Our following full day was staged at the Río Palenque Reserve, about an hour drive to the south. Here at an even lower elevation, we birded this forested “island,” sadly surrounded by massive deforested, agricultural land that has left this birdy site isolated from connecting hábitat…but boy, it’s still chock-full of birds! We explored clearings and garden areas and a long central trail that wound its way through a variety of wooded and edge habitats, and we ended the afternoon by birding a stretch of tall forest before heading back to Tinalandia. Among the many species we encountered were Baron’s Hermit; Ecuadorian and Collared trogons; another Guayaquil Woodpecker; Black-crowned Antshrike; Dot-winged Antwren; Chestnut-backed Antbird; Streak-headed and Olivaceous woodcreepers; Plain Xenops; Greenish Elaenia; Ochre-bellied, Sulphur-rumped, and Acadian flycatchers; displaying White-bearded Manakins; Rufous-browed Peppershrike; two very responsive Long-billed Gnatwrens; and a nice pair of Tumbesian endemic Gray-and-gold Warblers. “Back-at-the-ranch,” so-to-speak, we enjoyed a late afternoon bout at the fruit feeders and overlooking the Rio Toachi, and after dinner the nocturnal amphibian choral arrangement got us “hunting” for frogs…not as easy as it sounds! But we eventually came up with three amusing species.

The following morning took us to a nearby side road which runs parallel and contiguous to Tinalandia, along which we walked slowly in search of mixed-species foraging flocks and whatever else decided to show itself along this very productive stretch. We located a soaring Hook-billed Kite, a pair of Ruddy Pigeons, a mesmerizing Purple-crowned Fairy, Chocó and Collared trogons, Crimson-rumped Toucanets, Chestnut-mandibled (Yellow-breasted) and Chocó toucans, Lineated and (a close) male Guayaquil woodpeckers, Spotted and Northern Barred-woodcreepers, a family of Sooty-headed Tyrannulets, Olive-striped Flycatcher, Purple-throated Fruitcrows, Whiskered Wren, and a pair of Yellow-faced Grassquits among quite a few other species.

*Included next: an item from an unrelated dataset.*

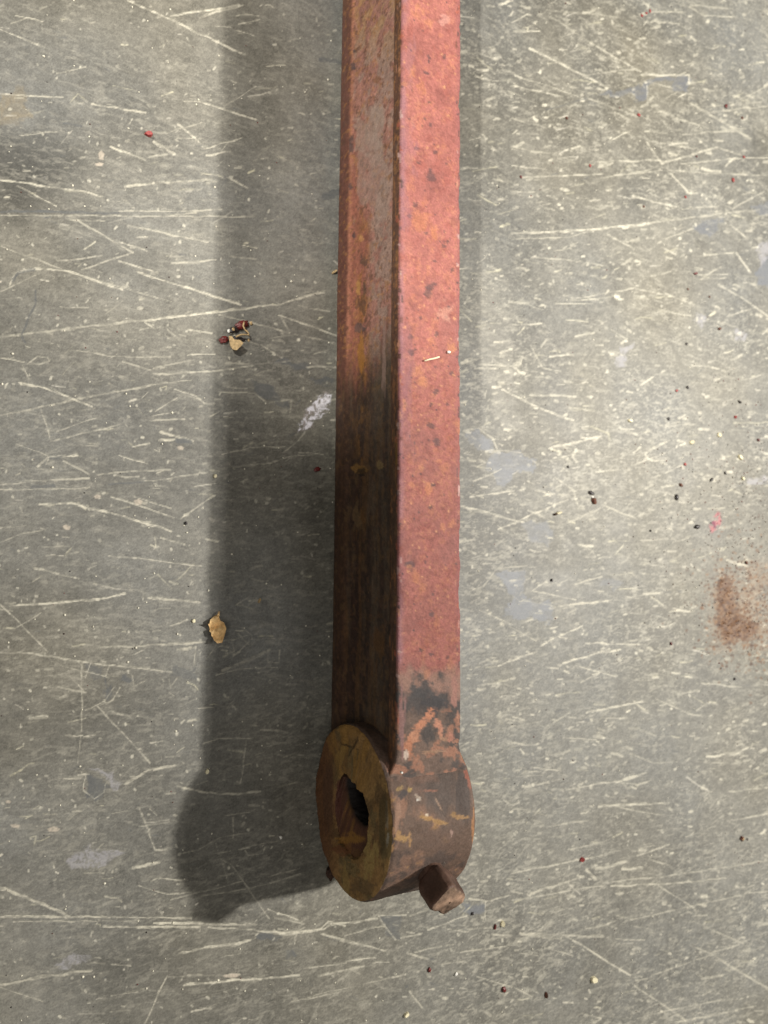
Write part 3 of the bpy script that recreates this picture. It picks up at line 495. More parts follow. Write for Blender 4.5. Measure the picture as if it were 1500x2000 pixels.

We returned to Tinalandia for our final lunch and were rewarded with super looks, in beautiful light, at a parade of species that decided to join our feast at the fruit feeder, including a male Red-headed Barbet; Pale-mandibled Araçaris; and the omnipresent Lemon-rumped Tanager; along with Blue-gray, Palm, and breathtaking Blue-necked tanagers; a female Green Honeycreeper (with her “spoiled-rotten” youngster!); Buff-throated Saltator; and a family clan of Thick-billed and a pair of Orange-bellied euphonias. Alas, this joyful farewell marked our departure back to civilization…well, not for long, as we were now well-prepared for our upcoming and highly anticipated weeklong adventure on our Ecuador: Northwestern Andean Slopes tour!